Posted May 31, 2017 13:49 UTC (Wed) by MattJD (subscriber, #91390) [Link]

As I understood the article and comments, daemon were not wanted as you might have to run several different ones to handle all the upcalls. The suggested solution is to have a different daemon do socket activation for the relevant daemons (with the obvious suggestion being systemd, since it already supports this, but any would do).

I'm not sure exactly how such a system would look, as I'm not familiar with all the moving pieces nor use cases, so I was just throwing out a general picture. I was generally thinking that appropriate sockets would opened with the kernel for communication. Depending upon the namespace (and again I'm not familiar with all the details), the process would either need to be in the namespace or the kernel would need to identify the namespace to the process somehow. Ideally a process in a given namespace should be able to take over handling that namespace, which should allow any containerization solution to handle itself without caring what runs in the root/parent namespace.

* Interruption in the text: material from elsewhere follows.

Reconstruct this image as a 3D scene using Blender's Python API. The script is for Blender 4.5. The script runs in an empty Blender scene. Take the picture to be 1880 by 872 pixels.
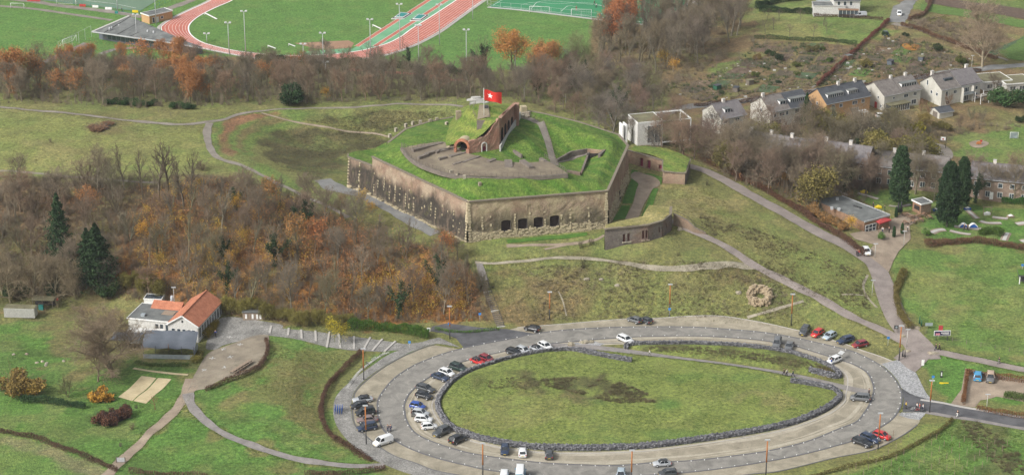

That general sketch seems cleaner to me, as it moves policy about how to handle a given upcall to userspace, which seems to be line with the kernel's wishes. If your container is complicated enough to require upcall handling, then yes a process will need to run to listen for those events (whether it's your process itself, or some process started by the init of the container). Ideally container managers like docker/rkt could provide handling for their containers, to ease system administration. If you are hand rolling your own, you'll need to handle all these details. But that won't change from the status quo, where you still need something to handle the upcall. And many simple cases should avoid requiring this discussion all together, like your example of a build container.